Davutoğlu´na, son yıllarda her yurt dışına çıkan Türk lidere sorulan soru Birleşmiş Milletler´de de soruldu. Türkiye´de basın özgürlüğü, tutuklu gazeteciler ve sosyal medya sitelerinin zaman zaman kapatılması konusuna açıklık getirilmesi istendi. Ahmet Davutoğlu gazetecilere baskı olmadığını şu sözlerle savundu:

“Türkiye demokratik bir ülkedir. Herhangi bir gazeteci istediği gazetecilik faaliyeti yapabilir. Ancak gazetecilik faaaliyetleriyle ilgisi olmayan başka faaliyetler söz konusuysa, veya terör propagandasıyla ilgili bağlantılar varsa burada bir fark vardır. Bugün Türkiye DEAŞ, PKK ve DHKPC örgütlerinin saldırılarıyla karşı karşıyadır. Terör örgütlerinin propagandasının yapılmasını kabul edemeyiz. Bu bir gazetecilik faaliyeti değildir. Gözaltına alınmış gazeteci yoktur. Bazı gazeteciler, teröristlerin çok net bir biçimde propagandasını yapıyorlardı. Bunun soruşturmasını yapıyoruz.”

Obama´nın terörle mücadele danışmanı ve Sinirlioğlu arasında görüşme

Bu arada Başkan Barack Obama´nın iç güvenlik ve terörle mücadeleden sorumlu danışmanı Lisa Monaco, New York´taki BM Genel Kurulu toplantılarının dışında Dışişleri Bakanı Feridun Sinirlioğlu´yla bir araya gelerek Amerika ve Türkiye arasında terörle işbirliğini görüştü.

Beyaz Saray tarafından yapılan açıklamada, Monaco ve Sinirlioğlu IŞİD´le mücadele koalisyonunun ilerleyişini ele aldığı bildirildi. Monaco, Türkiye´nin koalisyona katkılarını arttırmasından ve İncirlik´le diğer hava üslerini koalisyona açmasından dolayı Sinirlioğlu´na teşekkür etti.
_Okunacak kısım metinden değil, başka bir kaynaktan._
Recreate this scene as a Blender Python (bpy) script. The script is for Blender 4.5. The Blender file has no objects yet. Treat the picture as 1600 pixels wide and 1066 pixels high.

İki yetkili görüşmelerinde Suriye´de görüşmeler yoluyla siyasi çözüme ulaşılması konusundaki baskıların sürdürülmesi gereksinimine değindi. Monaco ve Sinirlioğlu, ayrıca sınır güvenliği ve yabancı savaşçıların geçişinin önlenmesi konusunda Türk-Amerikan işbirliğini genişletme yollarını görüştü.